Все это говорилось чистосердечно, с полным доверием к нам. Пропуск есть…

Среди ночи мы приехали в Сариньену. На улице стоял крестьянин. Ломаным языком я назвал данный нам адрес. Но шофер перегнулся через меня и спросил, не соблюдая военной тайны, где живут русские. Крестьянин тотчас показал на маленький домик.

Здесь, в большой комнате, жили три наших советника и переводчик. Двое молодых, один, которого в Испании называли Фелипе, — пожилой. (Филипп Иванович Мотыкин, впоследствии генерал-майор.) Я извинился, что разбудил их.

— Да мы тут со скуки дохнем, а советских людей видим реже редкого. Есть хочешь? Ты откуда?

— От фашистов, — сказал я и рассказал, как мы искали Сариньену.

— Тебе повезло, что шофер — немец. Испанец покатил бы, не оглядываясь.

До рассвета мне рассказывали «обстановку». Так хотелось все объяснить свежему человеку, припомнить крупные и мелкие факты, порадоваться и пожаловаться. Впрочем, каждая жалоба неизменно прерывалась словами:

— А народ замечательный…

Иногда прибавляли:

— Необстрелянный еще, понимаешь, необстрелянный. Тут не Мадрид…

Наутро Фелипе посадил меня в свою машину и повез на фронт.

Седоватый, в очках, высокий, слегка сгорбленный, он носил военную форму без знаков различия. Но вид при этом у него был куда более подтянутый, чем у иных испанских офицеров. Он был военный, а они — переодетые штатские. Солдат или унтер-офицер царской армии, не помню, он служил в Красной Армии со дня ее основания.

Мы ехали лесом. Было еще рано, светило ласковое, не горячее, совсем «наше» солнце. Щебетали птицы.

— Я тебе покажу все как есть. Что можно писать, чего нельзя, я не знаю, это твое дело и начальства. Но начальству ты все расскажи непременно, ничего не скрывай. Пусть знают.

Сколько раз потом я слышал эти слова от наших людей! Как страстно хотели они, чтобы «начальство» знало всю правду, одну правду, ничего, кроме правды.

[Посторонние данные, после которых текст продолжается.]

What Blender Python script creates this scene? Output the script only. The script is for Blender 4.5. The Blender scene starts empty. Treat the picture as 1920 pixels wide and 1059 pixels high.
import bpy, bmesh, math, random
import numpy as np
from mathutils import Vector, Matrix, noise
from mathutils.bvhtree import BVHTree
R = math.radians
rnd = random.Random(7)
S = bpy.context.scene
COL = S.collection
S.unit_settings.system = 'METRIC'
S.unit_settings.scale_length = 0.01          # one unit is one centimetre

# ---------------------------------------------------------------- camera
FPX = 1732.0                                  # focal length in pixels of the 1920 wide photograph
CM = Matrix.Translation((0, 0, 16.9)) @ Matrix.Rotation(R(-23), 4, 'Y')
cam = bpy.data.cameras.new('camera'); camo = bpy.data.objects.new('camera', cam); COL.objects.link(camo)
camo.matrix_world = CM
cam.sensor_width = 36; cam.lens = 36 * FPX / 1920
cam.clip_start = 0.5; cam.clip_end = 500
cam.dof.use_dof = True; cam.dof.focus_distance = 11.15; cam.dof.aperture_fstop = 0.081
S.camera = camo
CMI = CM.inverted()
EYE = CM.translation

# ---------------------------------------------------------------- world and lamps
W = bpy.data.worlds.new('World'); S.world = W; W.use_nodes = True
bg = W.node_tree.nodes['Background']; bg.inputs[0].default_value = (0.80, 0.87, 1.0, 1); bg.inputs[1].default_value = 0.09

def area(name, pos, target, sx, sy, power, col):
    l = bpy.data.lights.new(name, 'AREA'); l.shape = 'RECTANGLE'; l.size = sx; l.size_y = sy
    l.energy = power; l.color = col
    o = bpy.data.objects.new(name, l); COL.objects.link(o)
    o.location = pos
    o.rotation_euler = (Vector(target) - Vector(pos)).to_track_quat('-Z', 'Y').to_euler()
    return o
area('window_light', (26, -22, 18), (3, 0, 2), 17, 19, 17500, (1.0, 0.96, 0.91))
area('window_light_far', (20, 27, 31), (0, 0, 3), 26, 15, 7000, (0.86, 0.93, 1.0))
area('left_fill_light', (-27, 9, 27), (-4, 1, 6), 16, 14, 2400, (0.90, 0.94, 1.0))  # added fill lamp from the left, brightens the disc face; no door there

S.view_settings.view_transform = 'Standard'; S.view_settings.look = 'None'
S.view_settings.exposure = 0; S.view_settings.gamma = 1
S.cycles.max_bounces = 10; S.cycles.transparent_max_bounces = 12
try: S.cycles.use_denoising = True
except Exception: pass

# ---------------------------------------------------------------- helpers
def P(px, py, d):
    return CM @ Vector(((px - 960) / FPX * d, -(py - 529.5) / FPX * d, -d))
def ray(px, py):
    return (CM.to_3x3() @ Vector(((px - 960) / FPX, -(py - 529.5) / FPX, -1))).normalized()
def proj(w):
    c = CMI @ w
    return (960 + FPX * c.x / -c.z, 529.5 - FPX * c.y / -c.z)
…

Я спросил, далеко ли до фронта. Фелипе молча показал на табличку, стоявшую на краю дороги. На ней было аккуратно выведено: «Опасно! На фронт!» И снизу: «1 клм». Мимо таблички по узкой просеке в гору поехал крестьянин. Повозку тащили два мула.

— Он едет на фронт? — наивно спросил я.

— Работать он едет. На свое поле, — буркнул Фелипе. — Когда еще упадет снаряд. Да и упадет ли. А пахать надо.